Agency and Moral Responsibility

  • Agency arises from consciousness within relational fields.

  • Ethical agency involves awareness of one’s participation in shaping relational constraints and potentials.

  • This reframes traditional ethics as a practice of relational stewardship.

Implications for Science, Society, and Environment

  • Scientific knowledge is not value-neutral; it shapes what realities are possible.

  • Social systems and cultural knowledge must be understood as ongoing negotiations of relational meaning, requiring ethical attentiveness.

  • Environmental responsibility follows from seeing humans as embedded agents within broader relational ecosystems.

Toward an Ecology of Knowing and Being

  • We need epistemologies and ontologies that emphasise interdependence, relational accountability, and humility.

  • Knowing and being become acts of care for the unfolding universe.

Conclusion

Ethics in a relational universe is about recognising that every act of knowing is an act of world-making. We become co-creators of reality, with responsibility to the patterns we stabilise and the futures we enable.


Reflective Coda: Becoming Ethical Participants in the Unfolding

As we conclude this series, we reflect on the profound shift that relational ontology brings to how we understand knowledge, consciousness, and ethics.

We are no longer detached observers standing outside a fixed world.

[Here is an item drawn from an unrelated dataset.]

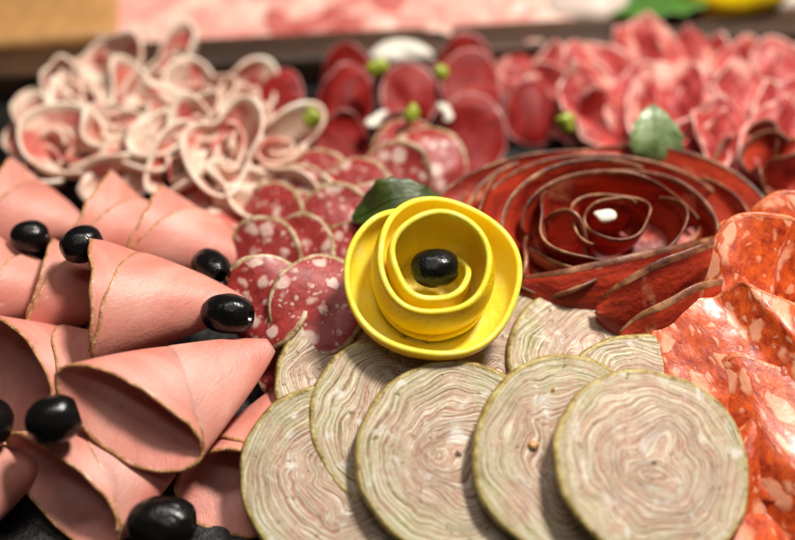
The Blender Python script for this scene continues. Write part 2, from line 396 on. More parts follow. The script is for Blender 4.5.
def cone_roll(name, label, cat, group, ap, mo, mr, seed=0, squash=.7, end=190, sweep=210, turns=1.5, slant=.12, s2=.05, roll=0, back=.72, layer=.34, th=.15, wob=.20, mats=None, rm=None, part='slice', rindname='golden_edge'):
    """oval slice rolled into a paper-bag cone: ap = apex, mo = mouth centre, mr = mouth radius, end = azimuth of the outer flap"""
    T = Thing(name, label, cat, group)
    A = np.array(ap, float); D = np.array(mo, float)-A; L = np.linalg.norm(D); D = D/L
    nu, nv = 210, 46
    az = np.linspace(R(end)-2*pi*turns, R(end), nu)[:, None]; k = np.linspace(0, 1, nu)[:, None]
    v = np.concatenate([np.linspace(0.0, .975, nv-3), [.984, .992, 1.0]])[None]
    q = np.clip((az-R(end)+R(sweep))/R(sweep), 0, 1)
    Lz = L*(1-slant*np.sin(az)-s2*np.cos(az)+.018*nz(az*2, az*0, seed, 1.5)+.008*nz(az*7, az*0, seed+1, 1.5))*(1-back*q**2.2)
    t = v*Lz/L                                  # 0..~1.1 along the axis
    rd = .25+mr*(t**.92)*(1+.05*nz(az*1.2, t*2, seed+2, 1))+layer*(k-.5)*np.clip(t*4, 0, 1)+.10*q*0
    rd = rd+wob*nz(t*5, az*1.1, seed+3, .8)*t
    ax = t*L
    ez = nrm(np.array([0, 0, 1.0])-D*D[2]); ey_ = np.cross(ez, D); cr, sr = math.cos(R(roll)), math.sin(R(roll)); ez, ey_ = ez*cr+ey_*sr, ey_*cr-ez*sr
    M = A+ax[..., None]*D+(rd*np.cos(az))[..., None]*ey_+(rd*squash*np.sin(az))[..., None]*ez
    M[..., 2] += .12*nz(ax+0*az, az+0*ax, seed+8, .7)*t
    UV = np.stack([ax+0*az, az*rd], -1)
    shell(T, part, M, UV, th, (M_HAM, M_HAM, M_HRIND), split=(nv-3, rindname, (M_HRIND,)*3, .012))
    return T.done()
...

Instead, we are intrinsic participants—conscious construals embedded within a dynamic web of relation.

Our knowing is a form of world-making.

Every act of meaning-making enacts a choice about which possibilities to stabilise and which to leave open or close off.

This means that ethical responsibility is inseparable from epistemology.

To know is to shape; to shape is to choose.

Our challenge now is to cultivate awareness, humility, and care in how we engage with the unfolding universe.

In doing so, we step into a relational ethic of co-creation—recognising that who we are is inseparable from what we know and how we act.